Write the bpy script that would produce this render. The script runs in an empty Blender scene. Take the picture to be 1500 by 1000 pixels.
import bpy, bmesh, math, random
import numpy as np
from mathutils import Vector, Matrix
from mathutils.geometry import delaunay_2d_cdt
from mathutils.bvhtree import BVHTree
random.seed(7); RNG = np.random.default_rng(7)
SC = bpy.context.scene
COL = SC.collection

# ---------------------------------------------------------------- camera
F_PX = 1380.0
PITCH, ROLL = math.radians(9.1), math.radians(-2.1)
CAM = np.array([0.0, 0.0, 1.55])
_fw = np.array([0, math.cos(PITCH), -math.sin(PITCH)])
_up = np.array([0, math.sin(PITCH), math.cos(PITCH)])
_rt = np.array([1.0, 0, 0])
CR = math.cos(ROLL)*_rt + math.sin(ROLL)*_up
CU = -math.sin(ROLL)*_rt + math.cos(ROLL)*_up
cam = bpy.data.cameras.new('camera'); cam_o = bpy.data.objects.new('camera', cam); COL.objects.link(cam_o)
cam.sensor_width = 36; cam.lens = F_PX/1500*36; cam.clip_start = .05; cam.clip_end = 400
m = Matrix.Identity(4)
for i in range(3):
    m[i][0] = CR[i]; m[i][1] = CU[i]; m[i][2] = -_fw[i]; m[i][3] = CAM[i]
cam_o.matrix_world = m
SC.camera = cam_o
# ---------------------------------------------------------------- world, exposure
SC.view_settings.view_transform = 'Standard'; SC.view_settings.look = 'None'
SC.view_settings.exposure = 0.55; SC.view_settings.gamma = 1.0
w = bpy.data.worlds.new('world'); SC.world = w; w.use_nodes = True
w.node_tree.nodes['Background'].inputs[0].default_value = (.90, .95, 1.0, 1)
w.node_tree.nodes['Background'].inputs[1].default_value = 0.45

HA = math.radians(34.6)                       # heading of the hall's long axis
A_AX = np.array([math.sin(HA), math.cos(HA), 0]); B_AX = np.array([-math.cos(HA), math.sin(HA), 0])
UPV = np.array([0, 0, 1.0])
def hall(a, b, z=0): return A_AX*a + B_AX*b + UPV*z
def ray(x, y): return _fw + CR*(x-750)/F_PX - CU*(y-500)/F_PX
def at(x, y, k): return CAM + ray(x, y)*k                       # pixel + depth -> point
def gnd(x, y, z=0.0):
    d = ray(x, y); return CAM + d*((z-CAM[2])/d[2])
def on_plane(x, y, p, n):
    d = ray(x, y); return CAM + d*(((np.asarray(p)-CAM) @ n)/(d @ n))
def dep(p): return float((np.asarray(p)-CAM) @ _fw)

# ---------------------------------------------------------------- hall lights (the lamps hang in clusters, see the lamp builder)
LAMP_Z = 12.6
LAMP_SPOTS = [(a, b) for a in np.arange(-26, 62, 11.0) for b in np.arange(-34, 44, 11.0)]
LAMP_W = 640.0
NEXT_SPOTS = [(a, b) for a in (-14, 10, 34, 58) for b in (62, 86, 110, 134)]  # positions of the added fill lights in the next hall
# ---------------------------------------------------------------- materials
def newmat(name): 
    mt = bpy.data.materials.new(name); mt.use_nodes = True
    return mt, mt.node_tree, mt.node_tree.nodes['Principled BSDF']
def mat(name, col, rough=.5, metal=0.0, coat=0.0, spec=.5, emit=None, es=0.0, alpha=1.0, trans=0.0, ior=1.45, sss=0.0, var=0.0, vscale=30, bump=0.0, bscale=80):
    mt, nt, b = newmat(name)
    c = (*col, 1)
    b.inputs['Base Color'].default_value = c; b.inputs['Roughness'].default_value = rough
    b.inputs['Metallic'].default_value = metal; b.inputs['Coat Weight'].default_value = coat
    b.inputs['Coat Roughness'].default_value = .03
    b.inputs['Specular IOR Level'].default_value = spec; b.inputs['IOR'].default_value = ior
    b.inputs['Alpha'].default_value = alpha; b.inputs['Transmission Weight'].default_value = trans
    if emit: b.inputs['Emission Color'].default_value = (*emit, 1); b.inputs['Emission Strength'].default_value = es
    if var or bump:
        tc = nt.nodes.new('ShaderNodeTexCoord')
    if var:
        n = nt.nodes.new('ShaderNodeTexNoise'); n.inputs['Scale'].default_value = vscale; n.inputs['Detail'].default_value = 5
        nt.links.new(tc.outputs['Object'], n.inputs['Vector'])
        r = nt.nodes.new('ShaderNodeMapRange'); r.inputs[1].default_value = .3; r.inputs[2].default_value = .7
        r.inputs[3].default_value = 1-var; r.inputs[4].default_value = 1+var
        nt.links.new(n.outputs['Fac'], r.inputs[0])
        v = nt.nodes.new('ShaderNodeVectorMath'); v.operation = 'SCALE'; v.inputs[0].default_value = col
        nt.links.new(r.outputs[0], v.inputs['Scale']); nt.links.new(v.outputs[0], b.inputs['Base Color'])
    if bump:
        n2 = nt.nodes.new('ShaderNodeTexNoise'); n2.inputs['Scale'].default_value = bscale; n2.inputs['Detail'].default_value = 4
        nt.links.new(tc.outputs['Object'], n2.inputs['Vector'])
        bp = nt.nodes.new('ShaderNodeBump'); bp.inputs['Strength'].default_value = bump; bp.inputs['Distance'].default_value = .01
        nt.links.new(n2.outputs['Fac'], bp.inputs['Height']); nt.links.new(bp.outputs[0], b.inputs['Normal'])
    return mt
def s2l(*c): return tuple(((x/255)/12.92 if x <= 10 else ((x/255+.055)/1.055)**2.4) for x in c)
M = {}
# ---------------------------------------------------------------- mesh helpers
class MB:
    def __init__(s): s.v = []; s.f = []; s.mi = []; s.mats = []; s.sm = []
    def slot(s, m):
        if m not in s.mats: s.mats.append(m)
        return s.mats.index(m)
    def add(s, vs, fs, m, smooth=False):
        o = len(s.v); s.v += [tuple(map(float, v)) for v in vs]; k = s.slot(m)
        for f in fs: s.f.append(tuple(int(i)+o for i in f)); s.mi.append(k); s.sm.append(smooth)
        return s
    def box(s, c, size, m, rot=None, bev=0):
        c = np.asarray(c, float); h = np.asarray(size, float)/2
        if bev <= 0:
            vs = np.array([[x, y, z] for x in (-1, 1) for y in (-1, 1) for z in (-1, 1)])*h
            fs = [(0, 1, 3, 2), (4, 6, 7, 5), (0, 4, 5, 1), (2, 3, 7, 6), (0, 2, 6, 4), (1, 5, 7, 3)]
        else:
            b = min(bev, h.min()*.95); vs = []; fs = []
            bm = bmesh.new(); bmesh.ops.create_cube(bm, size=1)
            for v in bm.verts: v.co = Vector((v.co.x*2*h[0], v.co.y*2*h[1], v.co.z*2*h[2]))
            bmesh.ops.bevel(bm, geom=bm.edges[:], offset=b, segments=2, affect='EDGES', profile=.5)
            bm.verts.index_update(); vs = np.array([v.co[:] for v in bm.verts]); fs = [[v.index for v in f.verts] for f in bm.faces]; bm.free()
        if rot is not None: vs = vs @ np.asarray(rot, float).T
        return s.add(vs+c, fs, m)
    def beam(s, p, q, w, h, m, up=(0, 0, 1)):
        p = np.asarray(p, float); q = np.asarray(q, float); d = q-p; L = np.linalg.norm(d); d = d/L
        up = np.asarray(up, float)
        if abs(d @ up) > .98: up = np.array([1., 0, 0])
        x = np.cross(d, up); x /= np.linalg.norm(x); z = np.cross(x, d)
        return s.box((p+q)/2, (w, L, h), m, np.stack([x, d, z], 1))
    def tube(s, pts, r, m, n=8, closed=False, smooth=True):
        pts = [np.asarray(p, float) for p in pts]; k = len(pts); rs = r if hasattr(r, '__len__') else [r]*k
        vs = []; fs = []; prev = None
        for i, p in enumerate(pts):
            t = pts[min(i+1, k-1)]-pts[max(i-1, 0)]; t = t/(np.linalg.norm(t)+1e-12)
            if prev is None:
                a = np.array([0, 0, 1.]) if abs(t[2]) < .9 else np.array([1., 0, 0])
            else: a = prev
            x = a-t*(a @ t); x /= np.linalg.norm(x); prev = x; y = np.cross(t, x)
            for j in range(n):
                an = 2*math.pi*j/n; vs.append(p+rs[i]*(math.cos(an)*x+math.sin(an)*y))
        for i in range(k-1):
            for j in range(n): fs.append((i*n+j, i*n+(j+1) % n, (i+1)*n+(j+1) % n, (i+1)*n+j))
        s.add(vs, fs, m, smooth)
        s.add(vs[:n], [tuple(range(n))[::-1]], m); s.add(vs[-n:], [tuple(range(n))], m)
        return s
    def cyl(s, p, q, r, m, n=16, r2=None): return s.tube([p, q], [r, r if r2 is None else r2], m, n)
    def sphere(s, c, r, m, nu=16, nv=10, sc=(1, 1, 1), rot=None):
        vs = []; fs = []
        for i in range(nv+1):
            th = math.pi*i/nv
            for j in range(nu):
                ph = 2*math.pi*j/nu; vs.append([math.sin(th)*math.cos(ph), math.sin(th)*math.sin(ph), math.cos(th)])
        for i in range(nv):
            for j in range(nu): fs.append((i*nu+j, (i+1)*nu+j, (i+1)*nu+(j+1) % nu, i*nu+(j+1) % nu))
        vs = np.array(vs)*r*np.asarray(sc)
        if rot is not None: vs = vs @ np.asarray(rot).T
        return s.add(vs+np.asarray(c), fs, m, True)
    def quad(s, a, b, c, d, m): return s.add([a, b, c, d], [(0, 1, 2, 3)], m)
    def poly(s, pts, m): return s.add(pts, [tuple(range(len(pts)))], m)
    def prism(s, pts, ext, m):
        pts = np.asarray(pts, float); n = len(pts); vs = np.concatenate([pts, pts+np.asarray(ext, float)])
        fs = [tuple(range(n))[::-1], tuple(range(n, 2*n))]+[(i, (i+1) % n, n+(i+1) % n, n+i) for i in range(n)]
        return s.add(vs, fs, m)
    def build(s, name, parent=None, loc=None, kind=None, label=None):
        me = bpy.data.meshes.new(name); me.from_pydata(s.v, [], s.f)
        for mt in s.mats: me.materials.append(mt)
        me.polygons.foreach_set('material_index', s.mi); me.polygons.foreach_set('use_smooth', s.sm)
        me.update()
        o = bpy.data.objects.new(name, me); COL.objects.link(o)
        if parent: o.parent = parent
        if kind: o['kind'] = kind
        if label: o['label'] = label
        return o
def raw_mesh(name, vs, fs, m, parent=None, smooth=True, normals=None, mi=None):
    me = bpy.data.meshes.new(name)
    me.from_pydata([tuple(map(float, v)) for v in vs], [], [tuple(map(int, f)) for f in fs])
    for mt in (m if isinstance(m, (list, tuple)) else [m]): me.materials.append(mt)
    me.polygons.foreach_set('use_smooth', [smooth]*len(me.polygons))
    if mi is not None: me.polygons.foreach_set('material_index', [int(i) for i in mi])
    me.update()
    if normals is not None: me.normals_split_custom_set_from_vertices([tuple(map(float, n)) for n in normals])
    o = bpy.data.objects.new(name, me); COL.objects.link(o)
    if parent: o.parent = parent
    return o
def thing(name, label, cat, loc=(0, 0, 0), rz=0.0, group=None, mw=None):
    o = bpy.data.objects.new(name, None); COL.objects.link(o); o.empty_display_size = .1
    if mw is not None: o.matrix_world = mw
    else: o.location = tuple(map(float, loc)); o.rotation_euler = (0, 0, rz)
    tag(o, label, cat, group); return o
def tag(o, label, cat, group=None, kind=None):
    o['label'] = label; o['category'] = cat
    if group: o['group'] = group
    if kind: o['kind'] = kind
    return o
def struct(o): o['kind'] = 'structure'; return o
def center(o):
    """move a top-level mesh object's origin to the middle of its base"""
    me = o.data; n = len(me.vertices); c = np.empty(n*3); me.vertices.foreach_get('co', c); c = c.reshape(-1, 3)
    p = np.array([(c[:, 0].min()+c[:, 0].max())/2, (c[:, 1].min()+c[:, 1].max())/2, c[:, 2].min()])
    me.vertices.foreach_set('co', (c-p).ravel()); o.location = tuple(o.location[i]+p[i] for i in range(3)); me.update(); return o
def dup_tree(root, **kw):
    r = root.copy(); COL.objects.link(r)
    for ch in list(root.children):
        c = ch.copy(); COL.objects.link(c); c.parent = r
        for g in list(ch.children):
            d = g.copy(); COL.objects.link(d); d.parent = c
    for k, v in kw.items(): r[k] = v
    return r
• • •
Given instruction. Return exactly the opening lines of the listing above, ending with the line that has "w.node_tree.nodes['Background'].inputs[1].default_value = 0.45".

Exercise answer.
Write the bpy script that would produce this render. The script runs in an empty Blender scene. Take the picture to be 1500 by 1000 pixels.
import bpy, bmesh, math, random
import numpy as np
from mathutils import Vector, Matrix
from mathutils.geometry import delaunay_2d_cdt
from mathutils.bvhtree import BVHTree
random.seed(7); RNG = np.random.default_rng(7)
SC = bpy.context.scene
COL = SC.collection

# ---------------------------------------------------------------- camera
F_PX = 1380.0
PITCH, ROLL = math.radians(9.1), math.radians(-2.1)
CAM = np.array([0.0, 0.0, 1.55])
_fw = np.array([0, math.cos(PITCH), -math.sin(PITCH)])
_up = np.array([0, math.sin(PITCH), math.cos(PITCH)])
_rt = np.array([1.0, 0, 0])
CR = math.cos(ROLL)*_rt + math.sin(ROLL)*_up
CU = -math.sin(ROLL)*_rt + math.cos(ROLL)*_up
cam = bpy.data.cameras.new('camera'); cam_o = bpy.data.objects.new('camera', cam); COL.objects.link(cam_o)
cam.sensor_width = 36; cam.lens = F_PX/1500*36; cam.clip_start = .05; cam.clip_end = 400
m = Matrix.Identity(4)
for i in range(3):
    m[i][0] = CR[i]; m[i][1] = CU[i]; m[i][2] = -_fw[i]; m[i][3] = CAM[i]
cam_o.matrix_world = m
SC.camera = cam_o
# ---------------------------------------------------------------- world, exposure
SC.view_settings.view_transform = 'Standard'; SC.view_settings.look = 'None'
SC.view_settings.exposure = 0.55; SC.view_settings.gamma = 1.0
w = bpy.data.worlds.new('world'); SC.world = w; w.use_nodes = True
w.node_tree.nodes['Background'].inputs[0].default_value = (.90, .95, 1.0, 1)
w.node_tree.nodes['Background'].inputs[1].default_value = 0.45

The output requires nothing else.